___ The data ___

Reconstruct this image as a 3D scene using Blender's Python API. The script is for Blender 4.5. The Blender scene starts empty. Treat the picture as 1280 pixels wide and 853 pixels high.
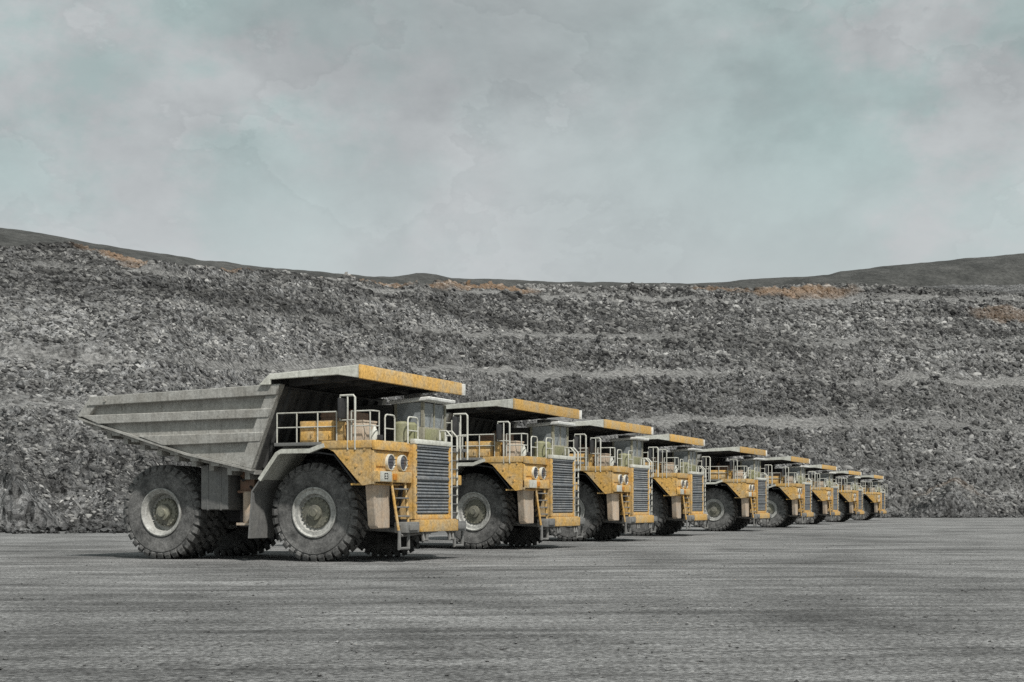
import bpy, bmesh, math, random
import numpy as np
from mathutils import Vector, Matrix

random.seed(7)
scene = bpy.context.scene
COL = scene.collection
PI = math.pi
R = math.radians

# ------------------------------------------------------------------ materials
def new_mat(name):
    m = bpy.data.materials.new(name)
    m.use_nodes = True
    nt = m.node_tree
    return m, nt, nt.nodes['Principled BSDF']

def N(nt, typ, **kw):
    n = nt.nodes.new(typ)
    for k, v in kw.items():
        if k in n.inputs.keys():
            n.inputs[k].default_value = v
        else:
            setattr(n, k, v)
    return n

def ramp(nt, src, stops):
    r = nt.nodes.new('ShaderNodeValToRGB')
    el = r.color_ramp.elements
    el[0].position, el[1].position = stops[0][0], stops[-1][0]
    for p, c in stops[1:-1]:
        el.new(p)
    for e, (p, c) in zip(sorted(el, key=lambda q: q.position), stops):
        e.color = (c, c, c, 1) if isinstance(c, (int, float)) else (*c, 1)
    nt.links.new(src, r.inputs[0])
    return r.outputs[0]

def mix(nt, fac, a, b, blend='MIX'):
    n = nt.nodes.new('ShaderNodeMix')
    n.data_type = 'RGBA'
    n.blend_type = blend
    for sock, v in ((n.inputs[0], fac), (n.inputs[6], a), (n.inputs[7], b)):
        if isinstance(v, (int, float)):
            sock.default_value = v
        elif isinstance(v, tuple):
            sock.default_value = (*v, 1)
        else:
            nt.links.new(v, sock)
    return n.outputs[2]

def obj_coords(nt, scale=(1, 1, 1)):
    """object coordinates shifted per object, so that copies wear differently"""
    tc = nt.nodes.new('ShaderNodeTexCoord')
    oi = nt.nodes.new('ShaderNodeObjectInfo')
    mul = N(nt, 'ShaderNodeMath', operation='MULTIPLY')
    mul.inputs[1].default_value = 57.0
    nt.links.new(oi.outputs['Random'], mul.inputs[0])
    add = N(nt, 'ShaderNodeVectorMath', operation='ADD')
    nt.links.new(tc.outputs['Object'], add.inputs[0])
    nt.links.new(mul.outputs[0], add.inputs[1])
    mp = nt.nodes.new('ShaderNodeMapping')
    mp.inputs['Scale'].default_value = scale
    nt.links.new(add.outputs[0], mp.inputs[0])
    return mp.outputs[0], oi.outputs['Random']

def noise(nt, vec, scale, detail=6, rough=.6):
    n = N(nt, 'ShaderNodeTexNoise', Scale=scale, Detail=detail, Roughness=rough)
    nt.links.new(vec, n.inputs['Vector'])
    return n.outputs[0]

def worn(name, base, dust, lo=.40, hi=.68, rough=.6, streak=True, chips=(.05, .045, .04), chip=.70, bump=.15, metal=0., mott=.75):
    """paint or metal with dust, vertical run streaks and chips"""
    m, nt, p = new_mat(name)
    v, rnd = obj_coords(nt)
    vs, _ = obj_coords(nt, (3.2, 3.2, .35))
    n1 = noise(nt, v, 1.6, 8, .68)
    n2 = noise(nt, vs, 2.2, 6, .7)
    n3 = noise(nt, v, 11, 5, .75)
    col = mix(nt, ramp(nt, n1, [(lo, 0.), (hi, 1.)]), base, dust)
    if streak:
        col = mix(nt, ramp(nt, n2, [(.50, 0.), (.74, .55)]), col, tuple(.45 * c for c in dust))
    col = mix(nt, 1., col, ramp(nt, n3, [(.3, mott), (.7, 2. - mott)]), 'MULTIPLY')
    col = mix(nt, ramp(nt, n3, [(chip, 0.), (chip + .05, 1.)]), col, chips)
    col = mix(nt, 1., col, ramp(nt, rnd, [(0., .86), (1., 1.10)]), 'MULTIPLY')
    nt.links.new(col, p.inputs['Base Color'])
    nt.links.new(ramp(nt, n1, [(.3, rough - .12), (.7, min(1., rough + .2))]), p.inputs['Roughness'])
    p.inputs['Metallic'].default_value = metal
    b = N(nt, 'ShaderNodeBump', Strength=bump, Distance=.03)
    nt.links.new(n3, b.inputs['Height'])
    nt.links.new(b.outputs[0], p.inputs['Normal'])
    return m

M = {}
M['yellow'] = worn('yellow_paint', (.62, .37, .105), (.46, .37, .235), .43, .68, streak=False, mott=.55, chip=.645)
M['bed'] = worn('bed_steel', (.37, .365, .34), (.26, .25, .225), .38, .66, .62, chips=(.10, .085, .07), chip=.66, bump=.35, mott=.7)
M['pale'] = worn('pale_paint', (.62, .62, .56), (.45, .44, .38), .42, .7)
M['white'] = worn('white_paint', (.78, .78, .75), (.55, .54, .5), .45, .75, streak=False)
M['beige'] = worn('dusty_panel', (.52, .40, .29), (.46, .40, .33), .40, .65)
M['grey'] = worn('grey_steel', (.17, .17, .165), (.23, .225, .21), .42, .7)
M['dark'] = worn('dark_steel', (.028, .028, .03), (.075, .072, .068), .5, .78)
M['shade_steel'] = worn('shade_darkened_steel', (.055, .055, .055), (.11, .107, .10), .45, .75)  # steel colour darkened to stand in for the shade under the canopy
M['brown'] = worn('rusty_box', (.20, .11, .07), (.25, .19, .14), .42, .7)
M['cab'] = worn('cab_paint', (.36, .34, .25), (.28, .27, .235), .42, .7)
M['slat'] = worn('grille_slat', (.15, .165, .18), (.26, .26, .255), .4, .7, mott=.6)
M['green'] = worn('green_box', (.24, .24, .13), (.28, .27, .2), .42, .7)
M['rim'] = worn('rim_paint', (.46, .46, .43), (.33, .325, .305), .4, .66, mott=.6)
M['hub'] = worn('hub_paint', (.22, .215, .165), (.14, .137, .12), .4, .66, mott=.55)

def rubber():
    m, nt, p = new_mat('dusty_rubber')
    v, rnd = obj_coords(nt)
    n1 = noise(nt, v, 2.4, 8, .7)
    n2 = noise(nt, v, 16, 5, .75)
    col = mix(nt, ramp(nt, n1, [(.36, 0.), (.68, 1.)]), (.048, .048, .047), (.20, .197, .19))
    col = mix(nt, 1., col, ramp(nt, n2, [(.3, .5), (.7, 1.5)]), 'MULTIPLY')
    nt.links.new(col, p.inputs['Base Color'])
    p.inputs['Roughness'].default_value = .85
    b = N(nt, 'ShaderNodeBump', Strength=.35, Distance=.03)
    nt.links.new(n2, b.inputs['Height'])
    nt.links.new(b.outputs[0], p.inputs['Normal'])
    return m
M['rubber'] = rubber()

def simple(name, col, rough=.5, metal=0., **kw):
    m, nt, p = new_mat(name)
    v, rnd = obj_coords(nt)
    n = noise(nt, v, 9, 4)
    c = mix(nt, 1., col, ramp(nt, n, [(.3, .75), (.7, 1.25)]), 'MULTIPLY')
    nt.links.new(c, p.inputs['Base Color'])
    p.inputs['Roughness'].default_value = rough
    p.inputs['Metallic'].default_value = metal
    for k, val in kw.items():
        p.inputs[k].default_value = val
    return m
M['glass'] = simple('cab_glass', (.26, .28, .285), .06, 0.)
M['lens'] = simple('lamp_lens', (.13, .13, .15), .10, .4)
M['chrome'] = simple('cylinder_rod', (.6, .6, .6), .25, .9)
M['ink'] = simple('black_lettering', (.02, .02, .02), .6)
M['amber'] = simple('amber_lens', (.55, .22, .03), .2)

# ------------------------------------------------------------------ mesh kit
class MB:
    def __init__(self):
        self.bm = bmesh.new()

    def _add(self, verts, faces):
        vs = [self.bm.verts.new(v) for v in verts]
        for f in faces:
            try:
                self.bm.faces.new([vs[i] for i in f])
            except ValueError:
                pass
        return vs

    def box(self, x0, x1, y0, y1, z0, z1, bev=0.0):
        b = bmesh.new()
        bmesh.ops.create_cube(b, size=1)
        for v in b.verts:
            v.co = Vector(((x0 + x1) / 2 + v.co.x * (x1 - x0), (y0 + y1) / 2 + v.co.y * (y1 - y0), (z0 + z1) / 2 + v.co.z * (z1 - z0)))
        if bev:
            bmesh.ops.bevel(b, geom=b.edges[:], offset=bev, segments=2, affect='EDGES', profile=.6)
        self.merge(b)
        return self

    def merge(self, b, mat=None):
        if mat is not None:
            b.transform(mat)
        me = bpy.data.meshes.new('scratch')
        b.to_mesh(me)
        b.free()
        self.bm.from_mesh(me)
        bpy.data.meshes.remove(me)

    def prism(self, poly, y0, y1, bev=0.0, axis='y'):
        """polygon in (x, z) swept along y, or in (y, z) swept along x"""
        b = bmesh.new()
        def P(a, c, d):
            return (a, d, c) if axis == 'y' else (d, a, c)
        lo = [b.verts.new(P(a, c, y0)) for a, c in poly]
        hi = [b.verts.new(P(a, c, y1)) for a, c in poly]
        n = len(poly)
        b.faces.new(lo)
        b.faces.new(hi[::-1])
        for i in range(n):
            j = (i + 1) % n
            b.faces.new((lo[j], lo[i], hi[i], hi[j]))
        bmesh.ops.recalc_face_normals(b, faces=b.faces[:])
        if bev:
            bmesh.ops.bevel(b, geom=b.edges[:], offset=bev, segments=1, affect='EDGES')
        self.merge(b)
        return self

    def strip(self, pts, t, y0, y1):
        """bent plate: polyline in (x, z) with thickness t, from y0 to y1"""
        n = len(pts)
        up, dn = [], []
        for i, (x, z) in enumerate(pts):
            a = Vector(pts[max(i - 1, 0)])
            c = Vector(pts[min(i + 1, n - 1)])
            d = (c - a).normalized()
            nx, nz = -d.y, d.x
            up.append((x + nx * t / 2, z + nz * t / 2))
            dn.append((x - nx * t / 2, z - nz * t / 2))
        for i in range(n - 1):
            q = [up[i], up[i + 1], dn[i + 1], dn[i]]
            self.prism(q, y0, y1)
        return self

    def tube(self, pts, r, seg=8):
        pts = [Vector(p) for p in pts]
        n = len(pts)
        rings = []
        prev = None
        for i, p in enumerate(pts):
            d = (pts[min(i + 1, n - 1)] - pts[max(i - 1, 0)]).normalized()
            if prev is None:
                a = d.orthogonal().normalized()
            else:
                a = (prev - d * prev.dot(d)).normalized()
            prev = a
            b = d.cross(a)
            k = 1.0
            if 0 < i < n - 1:
                cosang = (pts[i] - pts[i - 1]).normalized().dot((pts[i + 1] - pts[i]).normalized())
                k = 1 / max(.5, math.sqrt(max(0, (1 + cosang) / 2)))
            rings.append([self.bm.verts.new(p + (a * math.cos(2 * PI * j / seg) + b * math.sin(2 * PI * j / seg)) * r * k) for j in range(seg)])
        for i in range(n - 1):
            for j in range(seg):
                self.bm.faces.new((rings[i][j], rings[i][(j + 1) % seg], rings[i + 1][(j + 1) % seg], rings[i + 1][j]))
        self.bm.faces.new(rings[0][::-1])
        self.bm.faces.new(rings[-1])
        return self

    def lathe(self, prof, seg=48, c=(0, 0, 0), axis='y', closed=False, cap0=True):
        """profile of (offset along the axis, radius)"""
        rings = []
        for o, r in prof:
            ring = []
            for j in range(seg):
                a = 2 * PI * j / seg
                if axis == 'y':
                    p = (c[0] + r * math.cos(a), c[1] + o, c[2] + r * math.sin(a))
                elif axis == 'x':
                    p = (c[0] + o, c[1] + r * math.cos(a), c[2] + r * math.sin(a))
                else:
                    p = (c[0] + r * math.cos(a), c[1] + r * math.sin(a), c[2] + o)
                ring.append(self.bm.verts.new(p))
            rings.append(ring)
        m = len(rings)
        for i in range(m if closed else m - 1):
            A, B = rings[i], rings[(i + 1) % m]
            for j in range(seg):
                self.bm.faces.new((A[j], A[(j + 1) % seg], B[(j + 1) % seg], B[j]))
        if not closed:
            if prof[0][1] > 1e-4 and cap0:
                self.bm.faces.new(rings[0][::-1])
            if prof[-1][1] > 1e-4:
                self.bm.faces.new(rings[-1])
        return self

    def build(self, name, mat, parent=None, smooth=True, origin=None):
        bmesh.ops.remove_doubles(self.bm, verts=self.bm.verts[:], dist=1e-5)
        bmesh.ops.recalc_face_normals(self.bm, faces=self.bm.faces[:])
        if origin is not None:
            self.bm.transform(Matrix.Translation(-Vector(origin)))
        me = bpy.data.meshes.new(name)
        self.bm.to_mesh(me)
        self.bm.free()
        me.materials.append(mat)
        if smooth:
            me.polygons.foreach_set('use_smooth', [True] * len(me.polygons))
            me.set_sharp_from_angle(angle=R(32))
        o = bpy.data.objects.new(name, me)
        COL.objects.link(o)
        if parent is not None:
            o.parent = parent
            if origin is not None:
                po = parent.get('_o', (0, 0, 0))
                o.location = Vector(origin) - Vector(po)
            elif parent.get('_o') is not None:
                o.location = -Vector(parent['_o'])
        return o

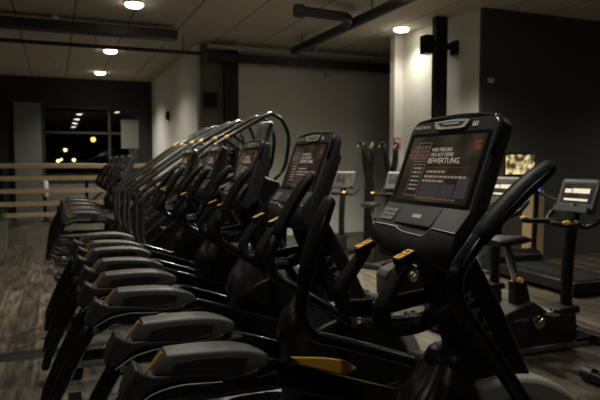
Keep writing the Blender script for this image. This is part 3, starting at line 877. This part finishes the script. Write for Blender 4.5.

___

[Exercise]: Exactly reproduce the run of lines from the start of the listing through the line with "R = math.radians", inclusive; pictures are not copied.

[Solution]:
Reconstruct this image as a 3D scene using Blender's Python API. The script is for Blender 4.5. The Blender scene starts empty. Treat the picture as 1280 pixels wide and 853 pixels high.
import bpy, bmesh, math, random
import numpy as np
from mathutils import Vector, Matrix

random.seed(7)
scene = bpy.context.scene
COL = scene.collection
PI = math.pi
R = math.radians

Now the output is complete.